┌────────

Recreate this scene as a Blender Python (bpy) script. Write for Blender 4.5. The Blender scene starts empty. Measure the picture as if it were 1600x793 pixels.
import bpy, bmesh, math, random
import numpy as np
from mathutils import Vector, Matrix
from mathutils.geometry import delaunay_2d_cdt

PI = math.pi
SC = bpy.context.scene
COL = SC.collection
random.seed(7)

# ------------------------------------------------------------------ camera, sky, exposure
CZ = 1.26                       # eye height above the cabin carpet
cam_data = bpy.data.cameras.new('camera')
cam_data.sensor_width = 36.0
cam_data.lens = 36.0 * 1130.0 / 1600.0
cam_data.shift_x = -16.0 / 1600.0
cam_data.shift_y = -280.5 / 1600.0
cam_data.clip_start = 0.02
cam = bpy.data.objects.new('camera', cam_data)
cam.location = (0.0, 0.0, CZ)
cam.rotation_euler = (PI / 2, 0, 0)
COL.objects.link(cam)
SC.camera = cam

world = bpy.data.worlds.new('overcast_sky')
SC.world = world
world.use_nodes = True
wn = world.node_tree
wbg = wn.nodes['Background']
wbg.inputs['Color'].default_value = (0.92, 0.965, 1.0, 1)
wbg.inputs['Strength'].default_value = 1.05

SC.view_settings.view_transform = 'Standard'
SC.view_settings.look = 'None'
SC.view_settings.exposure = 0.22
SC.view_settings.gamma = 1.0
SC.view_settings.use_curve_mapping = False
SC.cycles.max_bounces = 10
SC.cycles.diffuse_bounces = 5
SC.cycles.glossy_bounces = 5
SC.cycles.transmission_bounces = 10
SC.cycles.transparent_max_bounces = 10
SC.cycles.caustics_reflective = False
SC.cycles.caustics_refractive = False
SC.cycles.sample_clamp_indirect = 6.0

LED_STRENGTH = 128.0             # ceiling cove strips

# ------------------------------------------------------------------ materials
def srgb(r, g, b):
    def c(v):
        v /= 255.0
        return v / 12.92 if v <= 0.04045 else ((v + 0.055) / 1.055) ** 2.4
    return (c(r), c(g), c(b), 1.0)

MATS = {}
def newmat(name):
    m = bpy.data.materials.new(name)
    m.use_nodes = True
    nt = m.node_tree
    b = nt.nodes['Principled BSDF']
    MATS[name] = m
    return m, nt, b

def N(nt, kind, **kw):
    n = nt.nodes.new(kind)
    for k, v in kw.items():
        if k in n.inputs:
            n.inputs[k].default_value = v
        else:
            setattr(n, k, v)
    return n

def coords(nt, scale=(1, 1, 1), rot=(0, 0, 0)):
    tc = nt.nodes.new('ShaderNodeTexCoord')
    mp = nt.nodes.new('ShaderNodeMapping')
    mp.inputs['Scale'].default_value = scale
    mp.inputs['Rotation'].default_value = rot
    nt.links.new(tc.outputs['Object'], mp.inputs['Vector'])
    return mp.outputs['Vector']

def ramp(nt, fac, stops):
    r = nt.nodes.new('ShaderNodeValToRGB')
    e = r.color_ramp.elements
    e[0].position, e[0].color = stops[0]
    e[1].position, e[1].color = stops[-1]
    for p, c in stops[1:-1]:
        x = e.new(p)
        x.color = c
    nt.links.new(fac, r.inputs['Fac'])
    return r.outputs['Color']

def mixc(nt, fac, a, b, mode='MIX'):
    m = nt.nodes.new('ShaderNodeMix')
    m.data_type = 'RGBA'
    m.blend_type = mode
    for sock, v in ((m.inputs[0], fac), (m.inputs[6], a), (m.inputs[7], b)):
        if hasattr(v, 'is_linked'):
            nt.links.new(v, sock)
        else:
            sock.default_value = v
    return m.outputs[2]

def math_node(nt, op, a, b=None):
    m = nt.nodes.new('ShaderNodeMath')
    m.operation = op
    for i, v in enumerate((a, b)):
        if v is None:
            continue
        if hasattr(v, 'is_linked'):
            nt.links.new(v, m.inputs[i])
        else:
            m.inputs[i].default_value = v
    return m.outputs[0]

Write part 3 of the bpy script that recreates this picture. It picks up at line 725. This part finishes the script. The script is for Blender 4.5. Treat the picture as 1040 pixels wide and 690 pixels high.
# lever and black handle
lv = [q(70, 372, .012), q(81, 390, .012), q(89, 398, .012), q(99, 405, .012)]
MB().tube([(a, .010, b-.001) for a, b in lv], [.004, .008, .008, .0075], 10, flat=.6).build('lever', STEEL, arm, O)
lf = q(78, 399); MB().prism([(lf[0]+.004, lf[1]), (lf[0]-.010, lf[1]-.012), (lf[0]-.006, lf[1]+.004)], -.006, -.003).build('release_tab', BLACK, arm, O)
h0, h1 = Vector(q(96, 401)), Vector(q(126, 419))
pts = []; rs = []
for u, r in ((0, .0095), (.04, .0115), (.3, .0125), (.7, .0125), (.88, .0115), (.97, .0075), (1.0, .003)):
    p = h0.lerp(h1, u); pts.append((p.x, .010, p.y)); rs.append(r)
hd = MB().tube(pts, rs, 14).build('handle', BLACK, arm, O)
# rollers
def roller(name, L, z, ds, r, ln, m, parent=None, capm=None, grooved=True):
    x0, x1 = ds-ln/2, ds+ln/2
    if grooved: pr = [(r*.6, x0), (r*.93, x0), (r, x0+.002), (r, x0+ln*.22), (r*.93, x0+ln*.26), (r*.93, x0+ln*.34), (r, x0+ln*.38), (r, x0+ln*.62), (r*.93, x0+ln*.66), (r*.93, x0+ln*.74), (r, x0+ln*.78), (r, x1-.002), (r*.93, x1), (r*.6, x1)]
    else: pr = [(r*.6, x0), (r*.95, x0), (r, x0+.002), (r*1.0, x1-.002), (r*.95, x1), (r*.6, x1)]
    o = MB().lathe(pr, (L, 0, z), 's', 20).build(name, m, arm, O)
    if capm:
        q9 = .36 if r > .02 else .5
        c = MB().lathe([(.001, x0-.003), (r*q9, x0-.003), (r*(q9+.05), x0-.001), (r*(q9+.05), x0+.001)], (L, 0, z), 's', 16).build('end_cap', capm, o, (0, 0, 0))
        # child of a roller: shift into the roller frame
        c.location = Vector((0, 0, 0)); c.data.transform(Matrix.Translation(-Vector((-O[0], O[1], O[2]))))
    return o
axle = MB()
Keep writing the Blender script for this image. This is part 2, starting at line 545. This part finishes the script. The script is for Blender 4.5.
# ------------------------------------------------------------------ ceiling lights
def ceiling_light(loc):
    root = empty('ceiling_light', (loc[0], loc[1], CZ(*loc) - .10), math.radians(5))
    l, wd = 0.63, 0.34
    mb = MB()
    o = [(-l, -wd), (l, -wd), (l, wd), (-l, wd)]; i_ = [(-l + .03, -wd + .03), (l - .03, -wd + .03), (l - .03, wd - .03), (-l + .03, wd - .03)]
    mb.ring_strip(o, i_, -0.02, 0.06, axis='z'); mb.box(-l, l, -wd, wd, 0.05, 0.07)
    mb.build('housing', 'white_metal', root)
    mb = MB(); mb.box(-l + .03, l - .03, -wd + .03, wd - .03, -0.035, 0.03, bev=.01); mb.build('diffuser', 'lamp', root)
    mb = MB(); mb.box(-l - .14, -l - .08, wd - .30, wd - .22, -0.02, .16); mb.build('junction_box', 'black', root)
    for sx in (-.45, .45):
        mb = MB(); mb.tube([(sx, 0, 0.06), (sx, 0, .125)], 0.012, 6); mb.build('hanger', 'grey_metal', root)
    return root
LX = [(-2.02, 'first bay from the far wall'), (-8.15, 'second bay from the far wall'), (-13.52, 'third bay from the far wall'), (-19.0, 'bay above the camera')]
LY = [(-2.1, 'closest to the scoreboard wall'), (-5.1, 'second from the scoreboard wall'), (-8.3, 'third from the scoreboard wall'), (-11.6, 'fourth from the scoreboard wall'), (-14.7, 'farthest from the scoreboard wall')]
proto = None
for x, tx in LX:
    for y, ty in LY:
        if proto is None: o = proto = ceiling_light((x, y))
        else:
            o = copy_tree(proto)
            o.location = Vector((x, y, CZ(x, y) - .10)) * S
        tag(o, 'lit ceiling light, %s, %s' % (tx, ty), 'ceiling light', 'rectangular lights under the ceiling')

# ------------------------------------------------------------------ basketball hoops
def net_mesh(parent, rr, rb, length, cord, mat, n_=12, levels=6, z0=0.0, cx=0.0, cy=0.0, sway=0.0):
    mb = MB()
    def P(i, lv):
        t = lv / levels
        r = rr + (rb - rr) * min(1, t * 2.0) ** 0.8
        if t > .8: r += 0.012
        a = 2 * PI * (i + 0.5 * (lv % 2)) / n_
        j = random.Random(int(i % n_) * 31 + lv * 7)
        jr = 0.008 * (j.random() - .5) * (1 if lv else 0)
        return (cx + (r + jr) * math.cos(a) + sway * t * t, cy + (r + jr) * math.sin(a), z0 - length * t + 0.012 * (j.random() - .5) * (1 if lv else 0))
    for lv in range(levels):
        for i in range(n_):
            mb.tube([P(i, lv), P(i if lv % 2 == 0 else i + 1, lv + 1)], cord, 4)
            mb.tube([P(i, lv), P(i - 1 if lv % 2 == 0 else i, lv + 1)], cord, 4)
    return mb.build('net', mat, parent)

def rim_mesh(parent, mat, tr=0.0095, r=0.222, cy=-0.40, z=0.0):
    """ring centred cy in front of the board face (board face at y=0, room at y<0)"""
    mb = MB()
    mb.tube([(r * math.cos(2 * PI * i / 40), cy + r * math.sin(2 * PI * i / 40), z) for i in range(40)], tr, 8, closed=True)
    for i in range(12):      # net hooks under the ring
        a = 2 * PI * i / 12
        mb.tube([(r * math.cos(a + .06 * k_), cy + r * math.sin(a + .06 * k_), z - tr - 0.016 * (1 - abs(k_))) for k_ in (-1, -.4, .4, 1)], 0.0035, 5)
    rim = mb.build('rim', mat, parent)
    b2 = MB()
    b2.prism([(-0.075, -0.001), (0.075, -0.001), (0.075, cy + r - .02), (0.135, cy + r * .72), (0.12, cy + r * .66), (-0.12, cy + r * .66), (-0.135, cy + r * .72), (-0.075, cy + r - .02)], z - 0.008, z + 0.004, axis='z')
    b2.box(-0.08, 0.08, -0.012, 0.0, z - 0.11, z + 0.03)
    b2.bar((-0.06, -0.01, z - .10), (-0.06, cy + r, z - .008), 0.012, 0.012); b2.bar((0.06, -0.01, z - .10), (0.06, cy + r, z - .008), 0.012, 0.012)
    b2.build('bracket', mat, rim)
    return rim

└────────

WHAT TO WORK ON:
Copy out exactly the lines from the one with "Keep writing the" through the one with "tag(o, 'lit ceiling", counting both ends, and no other lines.

TASK RESULT:
Keep writing the Blender script for this image. This is part 2, starting at line 545. This part finishes the script. The script is for Blender 4.5.
# ------------------------------------------------------------------ ceiling lights
def ceiling_light(loc):
    root = empty('ceiling_light', (loc[0], loc[1], CZ(*loc) - .10), math.radians(5))
    l, wd = 0.63, 0.34
    mb = MB()
    o = [(-l, -wd), (l, -wd), (l, wd), (-l, wd)]; i_ = [(-l + .03, -wd + .03), (l - .03, -wd + .03), (l - .03, wd - .03), (-l + .03, wd - .03)]
    mb.ring_strip(o, i_, -0.02, 0.06, axis='z'); mb.box(-l, l, -wd, wd, 0.05, 0.07)
    mb.build('housing', 'white_metal', root)
    mb = MB(); mb.box(-l + .03, l - .03, -wd + .03, wd - .03, -0.035, 0.03, bev=.01); mb.build('diffuser', 'lamp', root)
    mb = MB(); mb.box(-l - .14, -l - .08, wd - .30, wd - .22, -0.02, .16); mb.build('junction_box', 'black', root)
    for sx in (-.45, .45):
        mb = MB(); mb.tube([(sx, 0, 0.06), (sx, 0, .125)], 0.012, 6); mb.build('hanger', 'grey_metal', root)
    return root
LX = [(-2.02, 'first bay from the far wall'), (-8.15, 'second bay from the far wall'), (-13.52, 'third bay from the far wall'), (-19.0, 'bay above the camera')]
LY = [(-2.1, 'closest to the scoreboard wall'), (-5.1, 'second from the scoreboard wall'), (-8.3, 'third from the scoreboard wall'), (-11.6, 'fourth from the scoreboard wall'), (-14.7, 'farthest from the scoreboard wall')]
proto = None
for x, tx in LX:
    for y, ty in LY:
        if proto is None: o = proto = ceiling_light((x, y))
        else:
            o = copy_tree(proto)
            o.location = Vector((x, y, CZ(x, y) - .10)) * S
        tag(o, 'lit ceiling light, %s, %s' % (tx, ty), 'ceiling light', 'rectangular lights under the ceiling')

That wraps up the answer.